Remember to keep promoting the Group even after the launch. Include it in your bulletin. Mention it during the new member/next steps class. Even encourage people to take out their phones and join during the announcements a couple times per year.

How to Keep the Group Active

More than likely, the Group will thrive or die within the first couple weeks. If people are excited to join, there needs to be something exciting when they get there. And remember that community is built through interaction. This means you need to do some planning ahead of time.

First, have a content schedule. Make sure you have at least one post per day for the first couple of weeks. Just like with your Page, you can create posts ahead of time and schedule them to post at a later time and date.

Try to focus on posts that encourage or inspire engagement. This is easier said than done, but the main point is focus less on things like announcements early on. Make it fun and meaningful.

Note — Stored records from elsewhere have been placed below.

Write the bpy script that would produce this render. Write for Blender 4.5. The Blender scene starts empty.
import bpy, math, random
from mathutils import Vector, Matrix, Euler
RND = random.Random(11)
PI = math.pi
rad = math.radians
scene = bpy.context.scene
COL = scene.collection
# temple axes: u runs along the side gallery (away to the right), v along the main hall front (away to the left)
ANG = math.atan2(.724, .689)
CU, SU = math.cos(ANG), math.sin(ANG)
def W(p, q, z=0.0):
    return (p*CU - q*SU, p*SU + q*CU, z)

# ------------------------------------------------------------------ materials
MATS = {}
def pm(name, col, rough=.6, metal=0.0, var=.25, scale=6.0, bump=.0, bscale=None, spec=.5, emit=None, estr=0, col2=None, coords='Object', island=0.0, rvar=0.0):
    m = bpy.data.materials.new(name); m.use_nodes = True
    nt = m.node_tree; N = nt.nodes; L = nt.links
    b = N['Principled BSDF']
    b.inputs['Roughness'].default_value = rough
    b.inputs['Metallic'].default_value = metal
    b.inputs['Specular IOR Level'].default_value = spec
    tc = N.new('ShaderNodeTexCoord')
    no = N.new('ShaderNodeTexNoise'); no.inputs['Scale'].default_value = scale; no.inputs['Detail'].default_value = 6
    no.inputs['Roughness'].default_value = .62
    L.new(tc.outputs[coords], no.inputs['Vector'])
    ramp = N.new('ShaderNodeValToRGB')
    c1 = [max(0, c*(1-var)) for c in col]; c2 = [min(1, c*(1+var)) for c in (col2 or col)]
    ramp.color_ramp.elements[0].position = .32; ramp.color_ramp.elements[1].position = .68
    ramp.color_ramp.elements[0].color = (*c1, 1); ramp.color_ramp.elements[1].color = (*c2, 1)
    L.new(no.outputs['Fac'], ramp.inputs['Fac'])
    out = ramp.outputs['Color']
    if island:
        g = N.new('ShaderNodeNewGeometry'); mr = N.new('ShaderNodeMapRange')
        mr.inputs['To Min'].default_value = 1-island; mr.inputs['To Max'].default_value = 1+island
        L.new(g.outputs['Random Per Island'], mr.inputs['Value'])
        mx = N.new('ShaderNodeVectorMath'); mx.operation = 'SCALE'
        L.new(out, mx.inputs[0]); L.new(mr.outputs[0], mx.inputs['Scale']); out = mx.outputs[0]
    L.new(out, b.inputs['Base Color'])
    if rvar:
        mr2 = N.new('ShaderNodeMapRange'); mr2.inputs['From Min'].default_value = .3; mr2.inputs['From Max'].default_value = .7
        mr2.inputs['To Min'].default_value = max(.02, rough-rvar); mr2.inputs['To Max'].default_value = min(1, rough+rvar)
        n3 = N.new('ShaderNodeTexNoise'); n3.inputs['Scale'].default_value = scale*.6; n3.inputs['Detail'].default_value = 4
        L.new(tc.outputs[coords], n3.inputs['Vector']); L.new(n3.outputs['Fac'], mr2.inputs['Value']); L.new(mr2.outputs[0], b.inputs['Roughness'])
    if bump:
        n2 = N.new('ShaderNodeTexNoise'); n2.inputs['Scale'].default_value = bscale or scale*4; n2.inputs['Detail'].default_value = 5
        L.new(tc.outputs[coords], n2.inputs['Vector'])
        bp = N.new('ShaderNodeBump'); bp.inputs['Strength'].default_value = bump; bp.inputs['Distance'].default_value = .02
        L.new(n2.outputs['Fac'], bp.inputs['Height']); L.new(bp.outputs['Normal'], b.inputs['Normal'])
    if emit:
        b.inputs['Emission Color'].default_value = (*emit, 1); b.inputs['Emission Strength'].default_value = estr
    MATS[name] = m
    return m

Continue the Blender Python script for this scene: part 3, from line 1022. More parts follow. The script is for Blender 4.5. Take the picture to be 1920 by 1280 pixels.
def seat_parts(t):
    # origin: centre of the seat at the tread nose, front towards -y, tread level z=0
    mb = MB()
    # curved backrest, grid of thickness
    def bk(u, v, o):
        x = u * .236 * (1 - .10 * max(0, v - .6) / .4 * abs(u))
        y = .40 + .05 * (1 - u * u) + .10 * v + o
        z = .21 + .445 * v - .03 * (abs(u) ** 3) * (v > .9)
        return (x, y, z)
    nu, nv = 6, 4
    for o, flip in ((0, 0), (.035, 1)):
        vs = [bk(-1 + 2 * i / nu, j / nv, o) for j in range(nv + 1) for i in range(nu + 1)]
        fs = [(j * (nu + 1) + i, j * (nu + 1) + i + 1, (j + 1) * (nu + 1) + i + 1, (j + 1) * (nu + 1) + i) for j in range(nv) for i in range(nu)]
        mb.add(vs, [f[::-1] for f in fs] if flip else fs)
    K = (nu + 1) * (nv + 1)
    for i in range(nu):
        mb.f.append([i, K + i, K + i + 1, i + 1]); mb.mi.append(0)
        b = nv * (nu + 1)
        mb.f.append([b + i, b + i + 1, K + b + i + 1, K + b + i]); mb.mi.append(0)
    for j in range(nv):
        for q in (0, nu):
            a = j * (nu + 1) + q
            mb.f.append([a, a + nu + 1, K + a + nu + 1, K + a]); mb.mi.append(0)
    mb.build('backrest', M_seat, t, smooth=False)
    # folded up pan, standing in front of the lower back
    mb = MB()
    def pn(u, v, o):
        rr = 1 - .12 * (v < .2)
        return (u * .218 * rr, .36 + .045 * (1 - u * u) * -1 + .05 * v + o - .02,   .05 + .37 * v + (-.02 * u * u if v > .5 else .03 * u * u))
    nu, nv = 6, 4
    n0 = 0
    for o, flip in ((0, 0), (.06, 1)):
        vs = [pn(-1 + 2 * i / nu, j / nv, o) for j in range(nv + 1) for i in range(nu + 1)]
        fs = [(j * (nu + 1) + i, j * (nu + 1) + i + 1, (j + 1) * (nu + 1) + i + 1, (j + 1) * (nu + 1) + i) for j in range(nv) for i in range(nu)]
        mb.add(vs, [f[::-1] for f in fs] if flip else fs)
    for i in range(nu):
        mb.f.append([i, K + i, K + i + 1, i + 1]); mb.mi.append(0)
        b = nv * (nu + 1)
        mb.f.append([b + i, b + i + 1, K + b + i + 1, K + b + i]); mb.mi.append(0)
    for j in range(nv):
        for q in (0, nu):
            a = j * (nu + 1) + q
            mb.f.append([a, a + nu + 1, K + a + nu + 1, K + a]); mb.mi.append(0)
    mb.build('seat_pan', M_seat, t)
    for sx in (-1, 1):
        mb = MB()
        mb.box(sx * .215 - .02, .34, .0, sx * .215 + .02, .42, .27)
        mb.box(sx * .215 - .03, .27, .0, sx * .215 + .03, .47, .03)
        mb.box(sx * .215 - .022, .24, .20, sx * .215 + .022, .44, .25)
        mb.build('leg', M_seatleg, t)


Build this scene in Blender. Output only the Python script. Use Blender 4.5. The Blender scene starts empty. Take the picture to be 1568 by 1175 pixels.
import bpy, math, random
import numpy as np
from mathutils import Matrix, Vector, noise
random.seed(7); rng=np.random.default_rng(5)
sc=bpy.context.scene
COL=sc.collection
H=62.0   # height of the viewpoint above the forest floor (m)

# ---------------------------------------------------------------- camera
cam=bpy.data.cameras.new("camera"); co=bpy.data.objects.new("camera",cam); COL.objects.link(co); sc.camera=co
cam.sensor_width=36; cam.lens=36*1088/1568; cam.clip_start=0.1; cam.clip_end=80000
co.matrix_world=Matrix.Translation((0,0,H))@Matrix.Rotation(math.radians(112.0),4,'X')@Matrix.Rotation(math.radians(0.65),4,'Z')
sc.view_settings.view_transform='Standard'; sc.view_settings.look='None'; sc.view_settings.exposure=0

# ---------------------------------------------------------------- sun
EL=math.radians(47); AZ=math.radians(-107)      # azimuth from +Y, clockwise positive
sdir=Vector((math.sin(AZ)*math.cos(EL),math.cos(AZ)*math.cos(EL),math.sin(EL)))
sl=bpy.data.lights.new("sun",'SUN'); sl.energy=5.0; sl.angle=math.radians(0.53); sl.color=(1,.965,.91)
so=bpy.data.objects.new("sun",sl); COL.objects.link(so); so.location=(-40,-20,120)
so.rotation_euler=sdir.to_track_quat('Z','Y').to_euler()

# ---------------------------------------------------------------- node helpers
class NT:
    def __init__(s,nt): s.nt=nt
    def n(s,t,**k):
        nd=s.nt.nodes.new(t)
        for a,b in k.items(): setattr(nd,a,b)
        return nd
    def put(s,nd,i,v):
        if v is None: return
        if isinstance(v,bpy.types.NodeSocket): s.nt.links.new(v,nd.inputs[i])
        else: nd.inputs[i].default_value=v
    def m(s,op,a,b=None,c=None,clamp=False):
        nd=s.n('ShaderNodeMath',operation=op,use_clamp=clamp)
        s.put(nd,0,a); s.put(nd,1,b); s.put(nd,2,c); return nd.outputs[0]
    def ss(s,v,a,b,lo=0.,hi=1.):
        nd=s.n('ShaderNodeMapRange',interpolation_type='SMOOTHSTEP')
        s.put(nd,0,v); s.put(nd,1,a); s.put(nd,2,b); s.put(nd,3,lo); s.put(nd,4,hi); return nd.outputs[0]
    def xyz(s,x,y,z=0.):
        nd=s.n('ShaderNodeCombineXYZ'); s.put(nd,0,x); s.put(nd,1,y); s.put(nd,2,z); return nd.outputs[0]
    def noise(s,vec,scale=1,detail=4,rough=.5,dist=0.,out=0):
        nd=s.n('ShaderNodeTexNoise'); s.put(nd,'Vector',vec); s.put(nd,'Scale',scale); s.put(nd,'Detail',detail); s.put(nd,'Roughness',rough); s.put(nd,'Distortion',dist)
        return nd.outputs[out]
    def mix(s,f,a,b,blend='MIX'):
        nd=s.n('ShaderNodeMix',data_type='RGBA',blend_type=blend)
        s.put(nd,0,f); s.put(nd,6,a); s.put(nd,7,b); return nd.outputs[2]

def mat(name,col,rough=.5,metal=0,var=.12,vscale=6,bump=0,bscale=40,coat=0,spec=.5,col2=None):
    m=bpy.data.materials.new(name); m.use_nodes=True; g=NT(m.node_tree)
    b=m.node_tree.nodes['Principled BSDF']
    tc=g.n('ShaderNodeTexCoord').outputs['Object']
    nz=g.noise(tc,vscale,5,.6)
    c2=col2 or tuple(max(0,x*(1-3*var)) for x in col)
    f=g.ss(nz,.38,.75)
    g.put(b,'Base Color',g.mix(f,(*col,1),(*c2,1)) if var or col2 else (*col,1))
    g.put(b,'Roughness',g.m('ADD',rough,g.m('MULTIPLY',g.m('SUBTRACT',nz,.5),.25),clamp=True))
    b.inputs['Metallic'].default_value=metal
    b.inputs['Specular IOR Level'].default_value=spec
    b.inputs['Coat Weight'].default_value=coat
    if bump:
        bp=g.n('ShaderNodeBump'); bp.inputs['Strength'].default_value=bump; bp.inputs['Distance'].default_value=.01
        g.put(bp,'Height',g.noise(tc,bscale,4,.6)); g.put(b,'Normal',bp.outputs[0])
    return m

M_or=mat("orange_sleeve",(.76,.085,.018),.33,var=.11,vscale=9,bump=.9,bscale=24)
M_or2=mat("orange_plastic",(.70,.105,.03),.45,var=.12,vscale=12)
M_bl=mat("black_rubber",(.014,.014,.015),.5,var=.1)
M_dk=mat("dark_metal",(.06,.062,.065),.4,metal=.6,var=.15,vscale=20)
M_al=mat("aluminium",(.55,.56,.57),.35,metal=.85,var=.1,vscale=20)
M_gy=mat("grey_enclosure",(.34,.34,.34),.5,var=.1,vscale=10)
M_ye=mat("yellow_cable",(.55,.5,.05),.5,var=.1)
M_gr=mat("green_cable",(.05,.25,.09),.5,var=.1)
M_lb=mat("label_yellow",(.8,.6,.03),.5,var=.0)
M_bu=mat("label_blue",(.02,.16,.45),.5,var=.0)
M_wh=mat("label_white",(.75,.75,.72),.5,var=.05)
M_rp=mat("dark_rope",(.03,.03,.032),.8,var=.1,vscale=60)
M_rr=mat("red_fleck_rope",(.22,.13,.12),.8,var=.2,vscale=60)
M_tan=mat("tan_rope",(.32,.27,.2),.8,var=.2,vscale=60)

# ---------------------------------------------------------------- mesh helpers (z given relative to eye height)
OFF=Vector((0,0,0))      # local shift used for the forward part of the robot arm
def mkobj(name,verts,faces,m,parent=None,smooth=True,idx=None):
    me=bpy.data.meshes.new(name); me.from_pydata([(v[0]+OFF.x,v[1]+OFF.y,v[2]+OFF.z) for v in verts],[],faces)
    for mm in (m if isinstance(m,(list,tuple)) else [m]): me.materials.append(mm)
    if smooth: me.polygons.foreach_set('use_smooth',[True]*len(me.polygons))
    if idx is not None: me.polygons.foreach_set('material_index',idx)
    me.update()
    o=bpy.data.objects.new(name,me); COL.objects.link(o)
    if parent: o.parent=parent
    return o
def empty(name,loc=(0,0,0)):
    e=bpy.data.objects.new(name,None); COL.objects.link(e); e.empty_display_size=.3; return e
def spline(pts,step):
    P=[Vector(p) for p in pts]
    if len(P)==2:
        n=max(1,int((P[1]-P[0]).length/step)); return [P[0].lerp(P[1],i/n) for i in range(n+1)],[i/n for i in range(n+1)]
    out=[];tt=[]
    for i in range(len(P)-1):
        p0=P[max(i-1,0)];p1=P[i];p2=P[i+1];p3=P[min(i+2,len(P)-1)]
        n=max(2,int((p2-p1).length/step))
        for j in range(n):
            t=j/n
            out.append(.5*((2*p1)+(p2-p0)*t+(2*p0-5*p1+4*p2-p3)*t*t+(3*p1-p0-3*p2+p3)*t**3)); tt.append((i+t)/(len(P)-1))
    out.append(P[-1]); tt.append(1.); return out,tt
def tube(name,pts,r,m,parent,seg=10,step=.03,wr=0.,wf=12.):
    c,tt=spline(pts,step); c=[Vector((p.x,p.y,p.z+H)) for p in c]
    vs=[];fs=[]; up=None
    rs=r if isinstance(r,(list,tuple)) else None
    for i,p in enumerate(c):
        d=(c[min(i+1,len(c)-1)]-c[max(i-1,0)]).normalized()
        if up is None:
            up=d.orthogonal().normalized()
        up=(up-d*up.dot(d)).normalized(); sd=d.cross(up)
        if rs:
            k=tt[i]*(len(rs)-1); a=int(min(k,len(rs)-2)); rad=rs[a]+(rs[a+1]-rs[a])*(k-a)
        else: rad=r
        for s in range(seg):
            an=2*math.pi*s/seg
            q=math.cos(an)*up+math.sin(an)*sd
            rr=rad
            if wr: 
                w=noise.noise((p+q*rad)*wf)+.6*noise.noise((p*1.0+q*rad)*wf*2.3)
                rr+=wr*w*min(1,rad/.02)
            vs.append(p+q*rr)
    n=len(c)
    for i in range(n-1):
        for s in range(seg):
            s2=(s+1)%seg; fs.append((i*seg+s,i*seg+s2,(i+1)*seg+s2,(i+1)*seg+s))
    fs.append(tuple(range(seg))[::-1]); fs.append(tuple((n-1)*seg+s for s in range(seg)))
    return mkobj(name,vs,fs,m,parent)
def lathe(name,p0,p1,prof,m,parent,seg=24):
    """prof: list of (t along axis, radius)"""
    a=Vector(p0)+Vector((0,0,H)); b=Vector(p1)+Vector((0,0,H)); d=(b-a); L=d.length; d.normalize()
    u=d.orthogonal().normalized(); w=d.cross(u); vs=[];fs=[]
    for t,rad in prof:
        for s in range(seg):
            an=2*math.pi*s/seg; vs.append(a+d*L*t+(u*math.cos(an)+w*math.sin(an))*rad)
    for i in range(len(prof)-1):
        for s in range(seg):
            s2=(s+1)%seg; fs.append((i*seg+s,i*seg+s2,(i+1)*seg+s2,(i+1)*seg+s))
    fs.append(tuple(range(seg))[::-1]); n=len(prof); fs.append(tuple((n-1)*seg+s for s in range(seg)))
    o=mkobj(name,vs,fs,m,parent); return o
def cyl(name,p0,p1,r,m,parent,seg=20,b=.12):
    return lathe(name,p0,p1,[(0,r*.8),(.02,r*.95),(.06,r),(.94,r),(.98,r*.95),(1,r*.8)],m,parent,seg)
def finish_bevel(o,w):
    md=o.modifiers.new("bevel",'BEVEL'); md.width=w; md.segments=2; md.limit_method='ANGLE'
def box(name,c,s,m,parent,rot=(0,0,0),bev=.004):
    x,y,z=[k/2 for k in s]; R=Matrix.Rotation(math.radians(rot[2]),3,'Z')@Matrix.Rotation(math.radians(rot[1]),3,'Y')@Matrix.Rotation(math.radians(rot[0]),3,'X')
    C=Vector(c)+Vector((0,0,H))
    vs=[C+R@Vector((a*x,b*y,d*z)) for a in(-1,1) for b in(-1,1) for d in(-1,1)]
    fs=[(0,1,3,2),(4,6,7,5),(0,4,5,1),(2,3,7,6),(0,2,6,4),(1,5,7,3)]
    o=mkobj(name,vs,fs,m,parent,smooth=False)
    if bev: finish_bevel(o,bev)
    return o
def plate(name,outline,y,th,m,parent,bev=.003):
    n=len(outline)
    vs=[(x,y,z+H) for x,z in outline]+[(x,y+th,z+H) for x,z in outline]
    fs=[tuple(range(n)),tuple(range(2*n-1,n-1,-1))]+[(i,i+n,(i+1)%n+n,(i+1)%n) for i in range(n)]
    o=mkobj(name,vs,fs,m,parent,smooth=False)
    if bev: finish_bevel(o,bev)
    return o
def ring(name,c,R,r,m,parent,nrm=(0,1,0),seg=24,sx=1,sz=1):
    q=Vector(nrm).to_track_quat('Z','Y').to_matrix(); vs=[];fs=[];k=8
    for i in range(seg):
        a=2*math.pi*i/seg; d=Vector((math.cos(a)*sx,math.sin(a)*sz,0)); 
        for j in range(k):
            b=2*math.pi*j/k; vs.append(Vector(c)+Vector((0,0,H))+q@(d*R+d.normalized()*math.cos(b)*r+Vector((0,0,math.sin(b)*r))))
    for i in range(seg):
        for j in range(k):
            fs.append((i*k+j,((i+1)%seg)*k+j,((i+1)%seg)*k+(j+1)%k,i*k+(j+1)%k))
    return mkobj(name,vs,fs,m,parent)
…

Second, build a launch team. Recruit some people in your congregation who will commit to being active in the group through the first couple of weeks. Ask them to Like posts and leave comments. As with a tip jar that has a few bucks in it already, people are more willing to do what other people are already doing than to be the first one.

In order to keep things going beyond the launch phase, think about some weekly features you could do that people will look forward to. Perhaps on Mondays, you post a motivational Bible verse or quote from Sunday’s sermon. On Tuesdays, you ask for prayer requests. On Wednesdays, have a staff member, volunteer, or other church member do a devotion on Facebook Live. On Thursdays, post a worship song from YouTube—maybe one you’ll be singing that weekend. On Fridays, just post something fun, like an either/or poll question (ex. What’s your favorite summer treat: watermelon or popsicles?) or a silly photo caption contest.

How to Use the Group for Discipleship

Because your Group will be made up of people already connected to your church, it becomes a great place for discipleship. You can share more “inside” information about your church, like announcements, Facebook Live interviews of staff members or volunteers, or details about ministry programs. While your Page should be focused on taking the first step, your Group can be a resources for all of the other steps your church offers.

You can go more in depth about topics in a way that might not make sense to visitors or simply overwhelm someone who is new to the faith. Along these lines, you could do a Bible Study or a book study within the Group using text posts, photos, videos, questions, etc.

If you create a culture in the Group of encouraging posts and comments by members, unplanned discipleship moments will pop up too. Someone might be having a tough day and asks for prayer. Someone may have a question about something they read in the Bible or heard in a recent sermon. Group members may organize a meet-up at a local park or cafe that you can attend. These are all great opportunities for ministry.

Focus On What Facebook Focuses On — HINT: It’s Groups

A good rule of thumb in general is to focus on whatever Facebook is currently focusing on. They tend to boost the organic reach (views you don’t have to pay for) of whatever feature they are promoting. For example, while Facebook was running television commercials encouraging people to use Facebook Live, organic reach for Live videos was through the roof!

It appears that Groups is the next big feature that Facebook is focusing on. They have been building relationships with the moderators of the largest and most active groups to see what is working and what needs improvement. They have introduced new features. They even featured a church as an example of Groups done well.

Since the Facebook algorithm is a secret, I cannot guarantee what will happen. However, if past history is a predictor of future behavior, Groups will see a boost in organic reach while it is Facebook’s new focus. This means that posts and conversations within Groups will likely show up more often in the newsfeed, showing members what’s going on and encouraging them to get more involved.

If you commit to promoting your new group within your congregation and make a plan to keep it active at the outset, now is the perfect time to start a Group!